A new list pumped out by Yahoo presents their 10 most historically inaccurate films.
Utterly rediculous.  As I'm persuing through the mediocre assemblance of rather recent films and sparese justifications, I'm thinking: What makes one film more historically inaccurate than another?  What are the criteria, and how are they proporitioned?  Why is there nothing from before the 90s on this list?  Perhaps a 13 year old penned this.
Then I reach the final entry.  2001.  The mere thought that this film was at all considered from a historical paradigm confuses and enrages me.  I fear I lack the writing skill to capture my honest reaction to it.  It's inclusion made another bullshit list into a catastrophe of film criticism.  Worse yet is Yahoo's lack to provide an author, or any point of contact for that matter.  
Let's take a minute to catch our breath here, and move on.  
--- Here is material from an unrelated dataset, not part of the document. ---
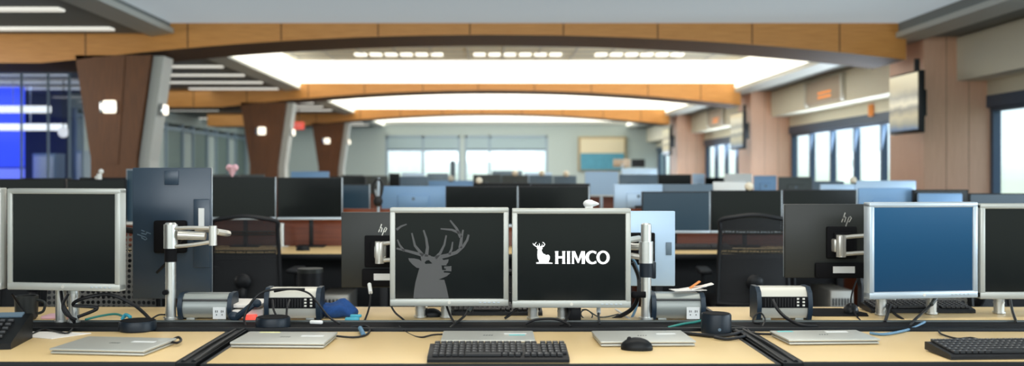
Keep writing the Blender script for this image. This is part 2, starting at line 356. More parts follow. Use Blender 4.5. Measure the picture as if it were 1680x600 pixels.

Back to the front nine, larger questions come to mind, such as, how historically accurate does a film need to be?  What are cinema's obligations to history, and history's to cinema?  It's an interesting topic, but I think that ultimately, in the larger scheme of cinema, superficial.  
I recently took a History class look at these questions and many more, and I concluded that historians will never be content with a historical film.  There will always be overlooked details, events that never happened, or sequence, or scale.  Anachronistic results from the best of intentions.  As a historian, it can be annoying, but only if the film isn't very good.  Most historical films are using a real story to find dramatic action, and nothing more.  Rarely do filmmakers seek to educate an audience.  Films teach us, at best, a decent set of trivia for Jeopardy, but never have they been considered (rightfully so) as substantial sources of knowledge.  Fiction seeks reaction, not retention.  
However, an address on the genre of biofilm: misguided.  These 'true' life stories often boil complex figures down to 120 minute servings.  Cinema concerning the 'real' should be turned to as an afterthought of research.  Cinema should reward knowledge.      The people most deserved of remembrance are often the hardest to compress into film.  The greatest biopic:  I'm Not There.  It appreciates Bob Dylan, rewards those who have followed his life and work, makes no definitive summary, no attempt at a thesis on his person or effect.  The filmmaker is surely a supreme authority of Dylan, but acts as if in a room with other such fans, not at a podium before a crown of befuddled dolts.